Word made its way across South 320th Street to managers at the Target store.

Now, Federal Way’s $360,000 project includes a $100,000 grant from the Target Corp. – and much more than Officer Swanson originally envisioned.

Target has seeded nearly two dozen “Safe City” initiatives with grants to install community video surveillance. Federal Way’s grant marks the first in the Northwest.

Federal Way couldn’t have done it without Target’s tip or financial support.

“We thought that what we were asking for was some kind of far out, Star Trek kind of stuff,” said Lt. Mark Benson, who has worked on the project with Swanson.

Not so. At a public demonstration Tuesday, technicians from LenSec Corp. will set up two temporary cameras and show how officers can remotely control them from a laptop computer. The full system, after testing, should be operational by June.

LenSec recently did a private demonstration with the police department and allowed officers to log into the Houston Police Department surveillance system and control cameras 1,000 miles away.

Federal Way’s project includes more than just the video cameras. With a $5,000 grant from Weyerhaeuser, the police department plans to buy 14 radios for their officers, undercover loss prevention officers who work from individual stores and mall security. That way, Benson said, with crimes in progress, all the forces can talk with each other and officers can relay play-by-play coverage from the video cameras.

“If something happens, we can get the information out quick. We’ll all be on the same page,” Benson said. “It’ll have to improve our crime statistics.”

For you who annually show up Santa’s nice list, does it worry you that police officer can watch what you do in Federal Way’s shopping district?

The police acknowledge this much, according to their documents, “The system will be utilized in places where there is no expectation of privacy…the cameras will capture information that a police officer sitting in a car could readily see. The system will be regulated to ensure that there is no violation of citizen privacy.”
Time and experience will tell if that’s how it works.

Nevertheless, Benson said, as part of the program’s governing philosophy, it will abide by principles established by the American Bar Association, including:

• The surveillance cameras will not be equipped with audio capability.
• Police officers will not target or track individuals arbitrarily or based on race, gender, ethnicity, sexual orientation, disability or other classifications proteted by law.
• Police will use the surveillance system to observe activity in public places where no one has an expectation of privacy.
• The Police Department promises to discipline officers who misuse the system.

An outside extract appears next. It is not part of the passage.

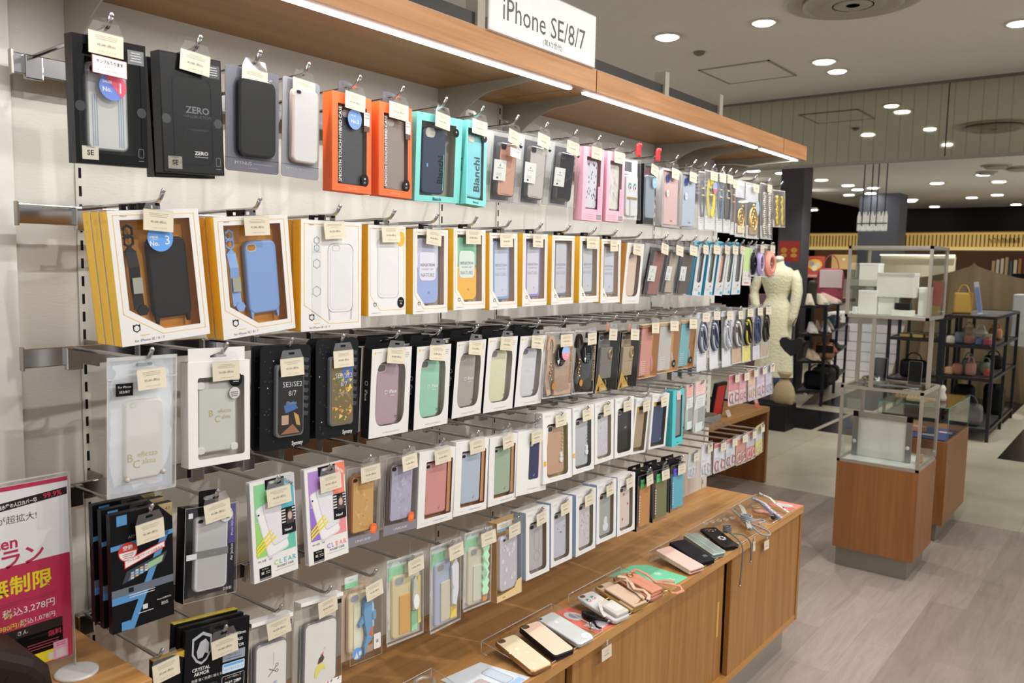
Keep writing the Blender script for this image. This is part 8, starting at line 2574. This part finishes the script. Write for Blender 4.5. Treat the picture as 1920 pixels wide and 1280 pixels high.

Federal Way anticipates an expansion of its video network. And other South Puget Sound cities already have notified Federal Way that they will watch to see how it works and may adopt similar surveillance networks, Benson said.

The law-abiding folks among us, who fall into the category of potential victims, should welcome the added sense of safety – and hope Federal Way’s experience rubs off on Tacoma, Puyallup, Sumner, Olympia, University Place, among others.